Magicians can be divided into three sections. There are professional magicians, people who earn money from magic, whether it be full time or part time; there are amateur magicians, people who are keen to learn, who love magic, who work at their magic and develop new ideas and new tricks; and there are hobbyists, who just like to buy a few tricks to show their friends but maybe don’t have time to work at their performance.

If somebody’s thinking of going into magic, they should try to go in at the amateur level, doing magic for the love of it. Don’t just go to a magic shop and buy a few tricks and think you’re a magician because you’re not, you’re just somebody who owns a few tricks.

I think it’s nice to develop a performance piece of at least two or three tricks. It shouldn’t be difficult to do. When we started the Junior Magicians’ Club in Dublin, when I was the president of the magic society there, I urged all the young magicians to learn two or three tricks that could be done with a pack of cards or maybe a few coins, that would not be difficult to do, so if they didn’t do it for a few months they wouldn’t have to go and relearn it. And they’d always have a party piece that they could perform for the rest of their lives.

Georgie: So you think cards and coins are a good place to start?

Quentin: They’re a great place to start because they’re cheap and there’s a huge array of effects you can do with them.

Georgie: What about joining a magic society, is that a useful thing to do?

Quentin: Well, there are advantages and disadvantages. The greatest advantages are that you get to mix socially with other magicians and you get to see visiting lecturers, some of whom are extremely good.

One of the disadvantages is that many of the members of magic clubs are hobbyists who think they’re professional and they will come and give you advice but they’re not speaking from experience, they’re speaking from opinion. You have to be very careful you don’t pick up other people’s bad habits.

Another disadvantage is that a lot of these hobbyists are more interested in gathering secrets of how tricks are done, rather than performing them.

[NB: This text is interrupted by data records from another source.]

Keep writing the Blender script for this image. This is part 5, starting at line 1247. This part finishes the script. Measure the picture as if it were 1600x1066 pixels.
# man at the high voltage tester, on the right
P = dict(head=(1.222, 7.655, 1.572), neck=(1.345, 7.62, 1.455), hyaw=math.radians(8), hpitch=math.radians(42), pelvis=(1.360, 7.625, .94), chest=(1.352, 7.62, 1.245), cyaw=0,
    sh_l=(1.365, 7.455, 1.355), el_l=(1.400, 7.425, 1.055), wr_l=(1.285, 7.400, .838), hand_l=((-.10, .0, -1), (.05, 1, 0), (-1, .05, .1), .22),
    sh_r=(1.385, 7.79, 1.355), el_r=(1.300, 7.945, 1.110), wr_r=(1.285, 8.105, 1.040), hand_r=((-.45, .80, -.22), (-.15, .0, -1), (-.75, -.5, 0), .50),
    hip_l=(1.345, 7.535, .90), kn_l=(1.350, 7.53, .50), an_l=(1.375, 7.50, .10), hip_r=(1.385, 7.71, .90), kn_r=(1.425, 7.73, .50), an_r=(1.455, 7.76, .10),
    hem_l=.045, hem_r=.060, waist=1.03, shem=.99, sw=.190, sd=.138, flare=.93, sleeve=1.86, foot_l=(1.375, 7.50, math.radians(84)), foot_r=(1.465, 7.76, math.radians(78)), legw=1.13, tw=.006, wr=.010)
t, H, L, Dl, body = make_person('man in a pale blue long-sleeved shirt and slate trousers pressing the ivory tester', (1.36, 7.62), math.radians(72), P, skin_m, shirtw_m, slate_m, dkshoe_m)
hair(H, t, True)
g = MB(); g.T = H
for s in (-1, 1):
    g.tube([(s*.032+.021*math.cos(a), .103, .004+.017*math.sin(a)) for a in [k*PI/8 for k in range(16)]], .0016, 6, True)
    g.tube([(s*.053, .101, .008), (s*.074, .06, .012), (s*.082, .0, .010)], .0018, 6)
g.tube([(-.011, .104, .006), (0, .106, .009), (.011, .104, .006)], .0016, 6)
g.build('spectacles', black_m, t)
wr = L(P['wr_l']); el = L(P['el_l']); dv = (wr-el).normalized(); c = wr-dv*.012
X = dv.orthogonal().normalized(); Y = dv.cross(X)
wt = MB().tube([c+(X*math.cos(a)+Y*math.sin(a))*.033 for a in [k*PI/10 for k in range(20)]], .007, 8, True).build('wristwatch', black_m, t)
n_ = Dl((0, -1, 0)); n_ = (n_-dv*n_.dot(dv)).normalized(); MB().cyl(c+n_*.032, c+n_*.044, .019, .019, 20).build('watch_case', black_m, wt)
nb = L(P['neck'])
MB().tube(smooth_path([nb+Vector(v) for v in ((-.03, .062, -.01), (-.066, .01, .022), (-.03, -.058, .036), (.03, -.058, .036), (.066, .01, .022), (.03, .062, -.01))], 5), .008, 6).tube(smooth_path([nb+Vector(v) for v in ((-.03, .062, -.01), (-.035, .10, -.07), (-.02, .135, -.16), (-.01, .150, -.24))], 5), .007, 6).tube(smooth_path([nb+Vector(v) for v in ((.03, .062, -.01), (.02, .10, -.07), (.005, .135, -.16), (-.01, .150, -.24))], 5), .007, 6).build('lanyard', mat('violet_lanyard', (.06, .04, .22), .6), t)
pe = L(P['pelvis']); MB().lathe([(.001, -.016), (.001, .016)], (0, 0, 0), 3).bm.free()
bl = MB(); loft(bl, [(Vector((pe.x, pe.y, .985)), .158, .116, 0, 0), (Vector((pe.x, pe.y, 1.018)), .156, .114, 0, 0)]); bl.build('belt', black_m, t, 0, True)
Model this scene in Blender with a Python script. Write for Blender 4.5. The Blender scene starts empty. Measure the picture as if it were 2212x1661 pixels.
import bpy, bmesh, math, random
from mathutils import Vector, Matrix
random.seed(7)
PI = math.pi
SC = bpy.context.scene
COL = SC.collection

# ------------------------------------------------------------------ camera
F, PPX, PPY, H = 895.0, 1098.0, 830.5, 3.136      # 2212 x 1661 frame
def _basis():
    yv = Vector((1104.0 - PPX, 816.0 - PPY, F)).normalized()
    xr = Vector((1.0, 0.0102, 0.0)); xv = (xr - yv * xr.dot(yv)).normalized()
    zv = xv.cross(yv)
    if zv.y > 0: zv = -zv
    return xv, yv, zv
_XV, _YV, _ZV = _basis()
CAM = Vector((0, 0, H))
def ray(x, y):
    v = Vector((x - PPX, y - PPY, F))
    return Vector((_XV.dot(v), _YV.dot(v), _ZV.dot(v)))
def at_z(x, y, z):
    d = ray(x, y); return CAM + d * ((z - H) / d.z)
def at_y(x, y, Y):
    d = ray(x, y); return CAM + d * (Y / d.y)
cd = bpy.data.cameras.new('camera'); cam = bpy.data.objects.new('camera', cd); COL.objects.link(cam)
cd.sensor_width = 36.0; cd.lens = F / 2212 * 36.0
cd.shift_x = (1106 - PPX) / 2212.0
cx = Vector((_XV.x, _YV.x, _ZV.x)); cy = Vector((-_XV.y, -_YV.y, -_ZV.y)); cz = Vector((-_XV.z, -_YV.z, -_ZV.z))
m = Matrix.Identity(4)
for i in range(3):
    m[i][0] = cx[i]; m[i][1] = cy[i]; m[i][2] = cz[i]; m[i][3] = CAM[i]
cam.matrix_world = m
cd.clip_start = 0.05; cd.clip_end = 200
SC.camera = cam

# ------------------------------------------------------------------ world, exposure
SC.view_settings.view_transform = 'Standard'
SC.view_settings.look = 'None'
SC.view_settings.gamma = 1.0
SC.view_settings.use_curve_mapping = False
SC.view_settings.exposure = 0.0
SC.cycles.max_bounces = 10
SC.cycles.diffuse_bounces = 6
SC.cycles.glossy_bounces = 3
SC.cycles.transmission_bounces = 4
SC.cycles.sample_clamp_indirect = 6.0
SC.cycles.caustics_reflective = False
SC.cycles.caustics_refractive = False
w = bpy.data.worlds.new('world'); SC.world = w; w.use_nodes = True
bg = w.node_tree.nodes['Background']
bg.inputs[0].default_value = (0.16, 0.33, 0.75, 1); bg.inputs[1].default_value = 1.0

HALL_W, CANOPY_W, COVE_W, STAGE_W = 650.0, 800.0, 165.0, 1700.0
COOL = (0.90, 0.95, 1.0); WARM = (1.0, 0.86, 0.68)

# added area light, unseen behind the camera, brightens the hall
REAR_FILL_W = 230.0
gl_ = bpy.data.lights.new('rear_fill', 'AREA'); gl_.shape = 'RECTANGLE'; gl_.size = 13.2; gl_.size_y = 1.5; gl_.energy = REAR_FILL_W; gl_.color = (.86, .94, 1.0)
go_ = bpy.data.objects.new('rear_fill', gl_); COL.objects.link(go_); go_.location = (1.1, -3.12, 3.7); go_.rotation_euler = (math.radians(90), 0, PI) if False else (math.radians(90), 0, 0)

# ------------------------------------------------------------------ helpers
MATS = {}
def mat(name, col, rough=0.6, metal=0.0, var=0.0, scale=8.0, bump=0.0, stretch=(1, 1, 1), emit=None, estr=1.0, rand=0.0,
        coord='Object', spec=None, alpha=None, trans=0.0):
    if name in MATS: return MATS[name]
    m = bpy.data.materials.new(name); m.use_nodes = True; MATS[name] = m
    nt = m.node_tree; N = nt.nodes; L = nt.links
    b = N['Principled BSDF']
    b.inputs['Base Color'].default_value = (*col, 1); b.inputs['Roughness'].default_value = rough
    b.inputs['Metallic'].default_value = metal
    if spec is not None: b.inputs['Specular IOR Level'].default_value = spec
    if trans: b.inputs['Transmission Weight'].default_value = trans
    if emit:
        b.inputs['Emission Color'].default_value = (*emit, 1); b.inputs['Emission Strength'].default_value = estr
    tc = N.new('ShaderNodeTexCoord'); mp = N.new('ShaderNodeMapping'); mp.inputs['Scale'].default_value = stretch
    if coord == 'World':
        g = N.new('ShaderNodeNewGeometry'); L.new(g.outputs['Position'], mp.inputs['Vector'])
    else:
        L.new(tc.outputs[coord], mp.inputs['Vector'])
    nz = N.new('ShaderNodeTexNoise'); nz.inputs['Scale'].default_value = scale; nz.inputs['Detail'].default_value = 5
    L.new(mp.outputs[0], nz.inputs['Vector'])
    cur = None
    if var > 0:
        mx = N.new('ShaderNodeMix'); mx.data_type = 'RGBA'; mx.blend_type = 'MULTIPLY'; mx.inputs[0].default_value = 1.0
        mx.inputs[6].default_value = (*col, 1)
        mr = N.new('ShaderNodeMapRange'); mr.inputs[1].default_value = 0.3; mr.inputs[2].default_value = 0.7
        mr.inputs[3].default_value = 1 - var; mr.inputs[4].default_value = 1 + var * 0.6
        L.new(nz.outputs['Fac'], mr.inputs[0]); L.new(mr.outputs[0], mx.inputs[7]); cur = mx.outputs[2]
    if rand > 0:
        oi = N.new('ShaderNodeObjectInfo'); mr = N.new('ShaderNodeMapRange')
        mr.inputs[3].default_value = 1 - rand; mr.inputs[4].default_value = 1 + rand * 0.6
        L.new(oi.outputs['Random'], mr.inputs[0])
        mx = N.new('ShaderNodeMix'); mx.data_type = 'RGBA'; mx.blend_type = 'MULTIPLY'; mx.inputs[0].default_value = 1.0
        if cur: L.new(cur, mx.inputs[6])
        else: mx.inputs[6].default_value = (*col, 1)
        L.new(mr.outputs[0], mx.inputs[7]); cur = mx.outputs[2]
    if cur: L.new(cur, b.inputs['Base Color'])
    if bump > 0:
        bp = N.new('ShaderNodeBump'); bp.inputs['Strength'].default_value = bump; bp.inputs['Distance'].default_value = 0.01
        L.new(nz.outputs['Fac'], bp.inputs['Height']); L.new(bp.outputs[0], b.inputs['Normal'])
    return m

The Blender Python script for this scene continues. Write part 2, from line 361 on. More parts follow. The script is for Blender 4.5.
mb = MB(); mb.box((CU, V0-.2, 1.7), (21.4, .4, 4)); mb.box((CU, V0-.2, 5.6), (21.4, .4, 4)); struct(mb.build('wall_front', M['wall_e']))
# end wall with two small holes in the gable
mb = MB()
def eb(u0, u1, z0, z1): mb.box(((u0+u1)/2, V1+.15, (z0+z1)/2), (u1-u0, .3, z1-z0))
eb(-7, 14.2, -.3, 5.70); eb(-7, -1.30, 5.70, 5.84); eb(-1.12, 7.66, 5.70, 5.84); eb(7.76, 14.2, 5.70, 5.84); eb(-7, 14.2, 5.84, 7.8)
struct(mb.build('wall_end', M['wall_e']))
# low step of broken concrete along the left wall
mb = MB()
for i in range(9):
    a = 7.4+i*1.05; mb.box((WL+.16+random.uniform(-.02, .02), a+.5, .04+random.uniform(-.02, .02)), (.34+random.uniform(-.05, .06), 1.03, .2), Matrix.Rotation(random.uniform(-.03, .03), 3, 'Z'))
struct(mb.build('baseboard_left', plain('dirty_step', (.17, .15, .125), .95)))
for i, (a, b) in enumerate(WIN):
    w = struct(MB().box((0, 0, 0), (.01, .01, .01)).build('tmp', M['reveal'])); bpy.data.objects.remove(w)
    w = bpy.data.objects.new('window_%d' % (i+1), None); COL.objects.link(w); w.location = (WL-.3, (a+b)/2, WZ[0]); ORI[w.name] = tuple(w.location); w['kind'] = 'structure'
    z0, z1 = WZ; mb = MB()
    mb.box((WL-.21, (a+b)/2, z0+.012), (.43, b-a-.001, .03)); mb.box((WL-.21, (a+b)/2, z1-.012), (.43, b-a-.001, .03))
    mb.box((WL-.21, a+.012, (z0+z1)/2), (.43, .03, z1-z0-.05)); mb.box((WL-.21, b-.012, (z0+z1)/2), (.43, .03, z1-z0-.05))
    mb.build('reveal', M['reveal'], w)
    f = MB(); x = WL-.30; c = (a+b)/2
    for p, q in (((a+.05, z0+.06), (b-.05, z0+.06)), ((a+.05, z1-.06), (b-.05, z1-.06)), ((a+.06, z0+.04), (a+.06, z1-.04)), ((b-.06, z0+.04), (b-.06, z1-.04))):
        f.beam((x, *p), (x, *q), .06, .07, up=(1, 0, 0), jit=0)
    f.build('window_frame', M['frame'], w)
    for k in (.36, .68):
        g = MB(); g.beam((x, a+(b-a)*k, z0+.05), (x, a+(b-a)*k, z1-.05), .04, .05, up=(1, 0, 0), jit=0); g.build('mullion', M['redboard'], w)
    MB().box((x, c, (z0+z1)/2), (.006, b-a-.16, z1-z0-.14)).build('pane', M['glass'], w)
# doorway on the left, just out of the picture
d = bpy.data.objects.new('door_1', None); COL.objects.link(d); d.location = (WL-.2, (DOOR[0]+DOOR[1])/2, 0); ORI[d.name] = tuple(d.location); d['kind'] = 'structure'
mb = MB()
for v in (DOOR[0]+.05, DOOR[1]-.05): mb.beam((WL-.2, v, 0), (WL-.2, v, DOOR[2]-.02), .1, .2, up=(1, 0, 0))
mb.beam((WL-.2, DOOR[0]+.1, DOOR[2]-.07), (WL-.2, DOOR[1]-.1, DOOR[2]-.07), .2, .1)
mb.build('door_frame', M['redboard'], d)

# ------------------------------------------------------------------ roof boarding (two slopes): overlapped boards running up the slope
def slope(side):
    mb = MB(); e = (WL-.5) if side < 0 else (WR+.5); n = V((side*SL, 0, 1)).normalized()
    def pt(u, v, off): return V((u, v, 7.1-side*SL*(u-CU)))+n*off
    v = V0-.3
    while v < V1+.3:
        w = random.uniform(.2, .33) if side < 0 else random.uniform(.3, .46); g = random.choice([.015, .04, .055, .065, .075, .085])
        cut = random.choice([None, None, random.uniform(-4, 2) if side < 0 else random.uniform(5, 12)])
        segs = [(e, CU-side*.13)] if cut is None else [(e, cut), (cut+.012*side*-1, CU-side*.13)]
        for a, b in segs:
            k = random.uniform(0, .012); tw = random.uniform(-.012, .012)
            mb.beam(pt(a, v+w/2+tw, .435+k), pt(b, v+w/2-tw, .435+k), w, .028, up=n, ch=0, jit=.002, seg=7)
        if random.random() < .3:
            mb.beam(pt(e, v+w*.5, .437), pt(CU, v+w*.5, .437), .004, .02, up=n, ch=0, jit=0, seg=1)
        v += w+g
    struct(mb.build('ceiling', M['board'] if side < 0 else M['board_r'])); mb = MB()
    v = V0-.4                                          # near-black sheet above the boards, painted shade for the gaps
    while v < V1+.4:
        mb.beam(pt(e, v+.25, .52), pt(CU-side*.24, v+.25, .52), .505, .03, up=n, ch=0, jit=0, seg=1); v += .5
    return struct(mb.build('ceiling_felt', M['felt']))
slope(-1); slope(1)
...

Georgie: Did you start with cards and coins?

Quentin: When I started, it never dawned on me to do close-up shows, in the way people do now. I tended to get people sitting around and I would stand up and they’d watch me doing a show. I did my first paid show at the age of 14, for the local Ladies’ Club’s Hallowe’en party. And then a couple of other people heard about that show and booked me for their Christmas parties and I thought, “Oh, there’s money in this”.

I’ve never done an act. An act would be maybe a 12-minute spot that you might do at a magic convention or a variety show. I’ve hardly ever done a show that lasted less than 40 minutes. I’m not very good at doing an act. I’m good at doing a show. It’s a different discipline.

But, funnily enough, recently I’ve started doing a lot of close-up magic professionally. Most of my shows in Ireland were children’s shows. I learnt Punch & Judy and ventriloquism as well… Since I moved to Manchester, a lot of close-up work has come my way and so I’ve really had to look at that seriously. It’s very different – but it’s still theatre, it still needs to have a beginning, a middle and an end. You still need to find hooks to engage the audience: you’re not just going off and doing tricks, you’re giving a performance. I’ve been doing that now for about a year and I still don’t feel I’ve fully got the structure right. I’m nearly there and I’m constantly working on that.